Data extracted from a collection
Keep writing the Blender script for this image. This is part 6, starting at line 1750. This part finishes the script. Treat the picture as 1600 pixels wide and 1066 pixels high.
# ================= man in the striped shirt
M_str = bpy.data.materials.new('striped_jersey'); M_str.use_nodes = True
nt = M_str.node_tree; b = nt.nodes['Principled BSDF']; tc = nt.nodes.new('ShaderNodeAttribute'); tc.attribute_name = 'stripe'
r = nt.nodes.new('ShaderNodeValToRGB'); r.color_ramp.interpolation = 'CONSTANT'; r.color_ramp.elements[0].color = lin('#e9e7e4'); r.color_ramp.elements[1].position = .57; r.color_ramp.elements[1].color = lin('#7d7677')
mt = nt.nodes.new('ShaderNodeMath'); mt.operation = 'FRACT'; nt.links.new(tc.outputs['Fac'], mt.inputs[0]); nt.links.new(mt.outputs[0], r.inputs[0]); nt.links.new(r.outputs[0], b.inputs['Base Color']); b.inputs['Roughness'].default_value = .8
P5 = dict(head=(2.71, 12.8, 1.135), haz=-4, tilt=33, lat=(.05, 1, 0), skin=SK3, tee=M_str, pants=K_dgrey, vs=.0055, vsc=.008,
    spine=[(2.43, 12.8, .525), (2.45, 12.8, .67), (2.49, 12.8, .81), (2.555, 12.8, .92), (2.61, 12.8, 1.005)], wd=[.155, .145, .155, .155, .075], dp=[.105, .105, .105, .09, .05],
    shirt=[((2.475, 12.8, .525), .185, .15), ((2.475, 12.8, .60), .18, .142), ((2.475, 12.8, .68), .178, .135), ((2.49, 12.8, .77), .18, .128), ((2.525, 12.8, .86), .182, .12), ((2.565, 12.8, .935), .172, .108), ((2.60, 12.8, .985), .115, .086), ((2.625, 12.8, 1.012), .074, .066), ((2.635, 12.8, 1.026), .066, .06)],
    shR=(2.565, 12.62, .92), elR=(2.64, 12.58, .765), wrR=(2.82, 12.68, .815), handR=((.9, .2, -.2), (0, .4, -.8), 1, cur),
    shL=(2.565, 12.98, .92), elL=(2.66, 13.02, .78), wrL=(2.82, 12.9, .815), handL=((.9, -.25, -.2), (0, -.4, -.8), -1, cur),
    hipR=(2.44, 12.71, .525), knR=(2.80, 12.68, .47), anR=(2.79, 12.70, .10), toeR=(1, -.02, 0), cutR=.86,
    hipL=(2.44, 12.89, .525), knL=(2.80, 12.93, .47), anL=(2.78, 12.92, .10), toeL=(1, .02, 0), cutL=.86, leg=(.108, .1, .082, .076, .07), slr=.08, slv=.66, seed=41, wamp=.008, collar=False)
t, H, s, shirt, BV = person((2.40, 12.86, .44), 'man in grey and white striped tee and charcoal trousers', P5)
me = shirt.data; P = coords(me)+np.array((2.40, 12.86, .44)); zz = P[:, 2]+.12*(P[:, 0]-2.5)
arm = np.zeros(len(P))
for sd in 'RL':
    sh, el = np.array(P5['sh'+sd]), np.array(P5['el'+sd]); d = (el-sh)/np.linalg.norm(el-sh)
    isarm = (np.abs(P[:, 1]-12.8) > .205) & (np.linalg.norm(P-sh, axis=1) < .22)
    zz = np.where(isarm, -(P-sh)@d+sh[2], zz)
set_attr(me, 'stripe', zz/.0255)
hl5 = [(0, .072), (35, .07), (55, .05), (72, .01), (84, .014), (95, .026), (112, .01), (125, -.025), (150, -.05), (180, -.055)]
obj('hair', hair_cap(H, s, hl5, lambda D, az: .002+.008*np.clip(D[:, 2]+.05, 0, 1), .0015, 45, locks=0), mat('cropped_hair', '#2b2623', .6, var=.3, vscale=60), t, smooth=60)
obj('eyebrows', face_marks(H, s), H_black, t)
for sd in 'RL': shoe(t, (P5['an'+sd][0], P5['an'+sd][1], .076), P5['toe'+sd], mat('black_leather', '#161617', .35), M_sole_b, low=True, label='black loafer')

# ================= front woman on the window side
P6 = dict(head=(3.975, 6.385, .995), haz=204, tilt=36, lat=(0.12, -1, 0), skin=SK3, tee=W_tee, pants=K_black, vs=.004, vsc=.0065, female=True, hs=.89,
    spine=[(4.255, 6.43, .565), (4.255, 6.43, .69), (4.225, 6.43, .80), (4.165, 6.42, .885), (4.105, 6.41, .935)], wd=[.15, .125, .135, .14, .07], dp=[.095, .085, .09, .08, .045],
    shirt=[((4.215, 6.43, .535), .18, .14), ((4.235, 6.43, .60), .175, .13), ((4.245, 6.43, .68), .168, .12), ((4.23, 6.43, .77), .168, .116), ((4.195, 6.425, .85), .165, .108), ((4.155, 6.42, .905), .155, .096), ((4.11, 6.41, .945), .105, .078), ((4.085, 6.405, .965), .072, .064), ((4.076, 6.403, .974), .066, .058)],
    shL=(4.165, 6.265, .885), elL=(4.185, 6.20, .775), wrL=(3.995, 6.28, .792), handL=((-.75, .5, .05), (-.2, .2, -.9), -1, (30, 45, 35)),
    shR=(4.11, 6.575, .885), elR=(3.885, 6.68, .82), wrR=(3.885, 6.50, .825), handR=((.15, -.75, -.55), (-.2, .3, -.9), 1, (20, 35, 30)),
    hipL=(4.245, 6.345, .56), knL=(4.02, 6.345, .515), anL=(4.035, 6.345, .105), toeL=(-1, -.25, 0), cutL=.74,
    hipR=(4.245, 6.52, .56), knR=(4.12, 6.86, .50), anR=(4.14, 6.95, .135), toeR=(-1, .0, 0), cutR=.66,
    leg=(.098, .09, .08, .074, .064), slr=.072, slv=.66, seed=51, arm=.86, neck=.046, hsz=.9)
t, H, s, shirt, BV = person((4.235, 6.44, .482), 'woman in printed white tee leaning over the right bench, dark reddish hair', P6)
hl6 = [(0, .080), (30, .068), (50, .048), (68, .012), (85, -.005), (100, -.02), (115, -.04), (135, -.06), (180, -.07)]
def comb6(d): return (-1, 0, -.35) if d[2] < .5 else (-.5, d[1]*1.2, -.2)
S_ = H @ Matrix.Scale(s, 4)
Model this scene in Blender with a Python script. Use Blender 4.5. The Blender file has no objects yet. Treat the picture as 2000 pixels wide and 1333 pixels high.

Problem to solve
Output the entries exactly.

Answer for this exercise
Keep writing the Blender script for this image. This is part 6, starting at line 1750. This part finishes the script. Treat the picture as 1600 pixels wide and 1066 pixels high.
# ================= man in the striped shirt
M_str = bpy.data.materials.new('striped_jersey'); M_str.use_nodes = True
nt = M_str.node_tree; b = nt.nodes['Principled BSDF']; tc = nt.nodes.new('ShaderNodeAttribute'); tc.attribute_name = 'stripe'
r = nt.nodes.new('ShaderNodeValToRGB'); r.color_ramp.interpolation = 'CONSTANT'; r.color_ramp.elements[0].color = lin('#e9e7e4'); r.color_ramp.elements[1].position = .57; r.color_ramp.elements[1].color = lin('#7d7677')
mt = nt.nodes.new('ShaderNodeMath'); mt.operation = 'FRACT'; nt.links.new(tc.outputs['Fac'], mt.inputs[0]); nt.links.new(mt.outputs[0], r.inputs[0]); nt.links.new(r.outputs[0], b.inputs['Base Color']); b.inputs['Roughness'].default_value = .8
P5 = dict(head=(2.71, 12.8, 1.135), haz=-4, tilt=33, lat=(.05, 1, 0), skin=SK3, tee=M_str, pants=K_dgrey, vs=.0055, vsc=.008,
    spine=[(2.43, 12.8, .525), (2.45, 12.8, .67), (2.49, 12.8, .81), (2.555, 12.8, .92), (2.61, 12.8, 1.005)], wd=[.155, .145, .155, .155, .075], dp=[.105, .105, .105, .09, .05],
    shirt=[((2.475, 12.8, .525), .185, .15), ((2.475, 12.8, .60), .18, .142), ((2.475, 12.8, .68), .178, .135), ((2.49, 12.8, .77), .18, .128), ((2.525, 12.8, .86), .182, .12), ((2.565, 12.8, .935), .172, .108), ((2.60, 12.8, .985), .115, .086), ((2.625, 12.8, 1.012), .074, .066), ((2.635, 12.8, 1.026), .066, .06)],
    shR=(2.565, 12.62, .92), elR=(2.64, 12.58, .765), wrR=(2.82, 12.68, .815), handR=((.9, .2, -.2), (0, .4, -.8), 1, cur),
    shL=(2.565, 12.98, .92), elL=(2.66, 13.02, .78), wrL=(2.82, 12.9, .815), handL=((.9, -.25, -.2), (0, -.4, -.8), -1, cur),
    hipR=(2.44, 12.71, .525), knR=(2.80, 12.68, .47), anR=(2.79, 12.70, .10), toeR=(1, -.02, 0), cutR=.86,
    hipL=(2.44, 12.89, .525), knL=(2.80, 12.93, .47), anL=(2.78, 12.92, .10), toeL=(1, .02, 0), cutL=.86, leg=(.108, .1, .082, .076, .07), slr=.08, slv=.66, seed=41, wamp=.008, collar=False)
t, H, s, shirt, BV = person((2.40, 12.86, .44), 'man in grey and white striped tee and charcoal trousers', P5)
me = shirt.data; P = coords(me)+np.array((2.40, 12.86, .44)); zz = P[:, 2]+.12*(P[:, 0]-2.5)
arm = np.zeros(len(P))
for sd in 'RL':
    sh, el = np.array(P5['sh'+sd]), np.array(P5['el'+sd]); d = (el-sh)/np.linalg.norm(el-sh)
    isarm = (np.abs(P[:, 1]-12.8) > .205) & (np.linalg.norm(P-sh, axis=1) < .22)
    zz = np.where(isarm, -(P-sh)@d+sh[2], zz)
set_attr(me, 'stripe', zz/.0255)
hl5 = [(0, .072), (35, .07), (55, .05), (72, .01), (84, .014), (95, .026), (112, .01), (125, -.025), (150, -.05), (180, -.055)]
obj('hair', hair_cap(H, s, hl5, lambda D, az: .002+.008*np.clip(D[:, 2]+.05, 0, 1), .0015, 45, locks=0), mat('cropped_hair', '#2b2623', .6, var=.3, vscale=60), t, smooth=60)
obj('eyebrows', face_marks(H, s), H_black, t)
for sd in 'RL': shoe(t, (P5['an'+sd][0], P5['an'+sd][1], .076), P5['toe'+sd], mat('black_leather', '#161617', .35), M_sole_b, low=True, label='black loafer')

# ================= front woman on the window side
P6 = dict(head=(3.975, 6.385, .995), haz=204, tilt=36, lat=(0.12, -1, 0), skin=SK3, tee=W_tee, pants=K_black, vs=.004, vsc=.0065, female=True, hs=.89,
    spine=[(4.255, 6.43, .565), (4.255, 6.43, .69), (4.225, 6.43, .80), (4.165, 6.42, .885), (4.105, 6.41, .935)], wd=[.15, .125, .135, .14, .07], dp=[.095, .085, .09, .08, .045],
    shirt=[((4.215, 6.43, .535), .18, .14), ((4.235, 6.43, .60), .175, .13), ((4.245, 6.43, .68), .168, .12), ((4.23, 6.43, .77), .168, .116), ((4.195, 6.425, .85), .165, .108), ((4.155, 6.42, .905), .155, .096), ((4.11, 6.41, .945), .105, .078), ((4.085, 6.405, .965), .072, .064), ((4.076, 6.403, .974), .066, .058)],
    shL=(4.165, 6.265, .885), elL=(4.185, 6.20, .775), wrL=(3.995, 6.28, .792), handL=((-.75, .5, .05), (-.2, .2, -.9), -1, (30, 45, 35)),
    shR=(4.11, 6.575, .885), elR=(3.885, 6.68, .82), wrR=(3.885, 6.50, .825), handR=((.15, -.75, -.55), (-.2, .3, -.9), 1, (20, 35, 30)),
    hipL=(4.245, 6.345, .56), knL=(4.02, 6.345, .515), anL=(4.035, 6.345, .105), toeL=(-1, -.25, 0), cutL=.74,
    hipR=(4.245, 6.52, .56), knR=(4.12, 6.86, .50), anR=(4.14, 6.95, .135), toeR=(-1, .0, 0), cutR=.66,
    leg=(.098, .09, .08, .074, .064), slr=.072, slv=.66, seed=51, arm=.86, neck=.046, hsz=.9)
t, H, s, shirt, BV = person((4.235, 6.44, .482), 'woman in printed white tee leaning over the right bench, dark reddish hair', P6)
hl6 = [(0, .080), (30, .068), (50, .048), (68, .012), (85, -.005), (100, -.02), (115, -.04), (135, -.06), (180, -.07)]
def comb6(d): return (-1, 0, -.35) if d[2] < .5 else (-.5, d[1]*1.2, -.2)
S_ = H @ Matrix.Scale(s, 4)
Model this scene in Blender with a Python script. Use Blender 4.5. The Blender file has no objects yet. Treat the picture as 2000 pixels wide and 1333 pixels high.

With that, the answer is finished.